Tracing And Equitable Remedies Flashcards
What is tracing in the context of trust property?
Tracing is the process of identifying a new asset as the substitute for the old.
What are the traceable proceeds of trust property?
When a trustee misapplies trust property, beneficiaries may sue the trustee, sue a third party, make a claim against the misapplied property, or sue a third party who received the traceable proceeds.
What are the advantages of establishing an equitable proprietary claim?
- It is not affected by the defendant’s bankruptcy or insolvency. 2. It enables beneficiaries to capture increases in the value of traceable proceeds. 3. It does not depend on fault.
What is the process of following in tracing?
Following is the process of tracking the same asset as it moves from hand to hand.
What is the difference between following and tracing?
Following involves tracking an asset, while tracing involves identifying a substitute asset.
What are the two conditions for a claimant to use equitable following, tracing, and claiming rules?
- The claimant had a right of property recognized by equity in the asset. 2. The asset was held by a person in a fiduciary relationship with the claimant.
What are the types of mixed funds in tracing?
- A wrongful mixture (trustee’s own money mixed with misapplied trust money). 2. An innocent mixture (money from innocent third parties mixed with misapplied trust money).
What is a bona fide purchaser for value without notice?
A purchaser who buys a legal interest without knowledge of the trust, taking clean title to the property even if it has been misapplied.
What are the four potential options for a beneficiary’s claim on an asset?
- Claim beneficial ownership of the asset. 2. Claim a share of the asset. 3. Claim an equitable lien over the asset. 4. Subrogation.
What is the Hallett model in tracing?
In the Hallett model, the trustee’s withdrawals are attributed to their own funds first, preserving the trust funds.
What is the Oatway model in tracing?
In the Oatway model, if a trustee dissipates their own funds, they are treated as having protected the trust funds.
What is the Shalson model in tracing?
In the Shalson model, if a trustee uses misapplied funds to purchase shares that increase in value, the beneficiary can trace the funds into the shares.
What is the basic rule regarding trustee withdrawals from a wrongful mixture?
Where a trustee makes withdrawals from a wrongful mixture, some of which are dissipated, the beneficiary can treat the dissipation as the trustee’s money and attribute the identifiable funds to the trust.
What is ‘cherry picking’ in the context of trust law?
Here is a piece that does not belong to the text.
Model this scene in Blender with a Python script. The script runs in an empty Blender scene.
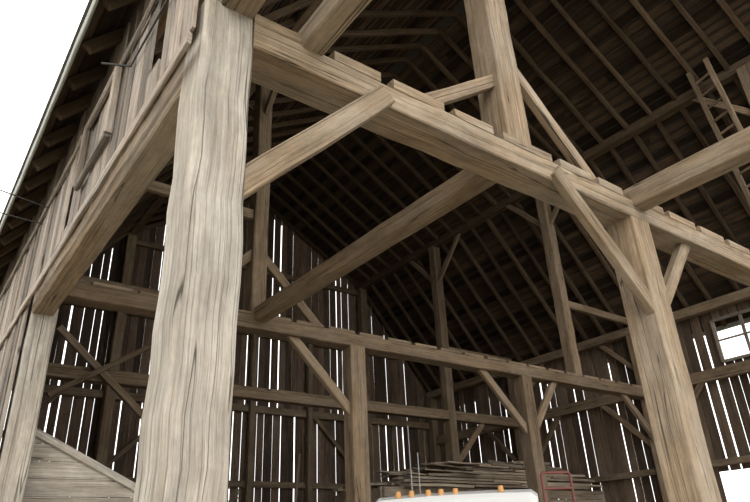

In cases where withdrawals from a wrongful mixture result in multiple assets, the beneficiary can attribute the most profitable applications of the mixed fund to the trust money when the only contest is between the beneficiary and the trustee.
What happens when a beneficiary competes with unsecured creditors of a bankrupt trustee?
The beneficiary can attribute dissipated funds to the trustee but cannot cherry pick assets and prejudice the competing third party.
What is the general rule for withdrawals from innocent mixtures?
Withdrawals from an innocent mixture are attributed rateably to the contributors to the mixture.
What is the rule in Clayton’s Case?
The rule states that the sum first paid in is the first drawn out, commonly described as the ‘first in, first out’ rule.
What methods can be used if the rule in Clayton’s Case is disapplied?
The two methods are the pari passu ex post facto method and the rolling charge method.
What is the pari passu ex post facto method?
This method involves attributing all withdrawals from the account fractionally to all contributors, regardless of the order of payments.
What is the rolling charge method?
Each withdrawal is attributed fractionally to the contributors to the account immediately before the withdrawal, recalculating their contributions each time.
What can beneficiaries assert when trustees misapply trust property?
Beneficiaries can assert a proprietary interest in the trust property or its traceable proceeds.
What options do beneficiaries have when an asset is purchased exclusively with trust money?
Beneficiaries can assert beneficial ownership of the asset or make a personal claim against the trustee for breach of trust.
What can beneficiaries claim when an asset is purchased with misapplied trust money and the trustee’s money?
Beneficiaries can claim a proportionate share of the asset or enforce a lien upon it to secure their personal claim against the trustee.
What is the rule when an asset is purchased with misapplied trust money and money from innocent third parties?
Beneficiaries can only claim a proportionate share of the asset.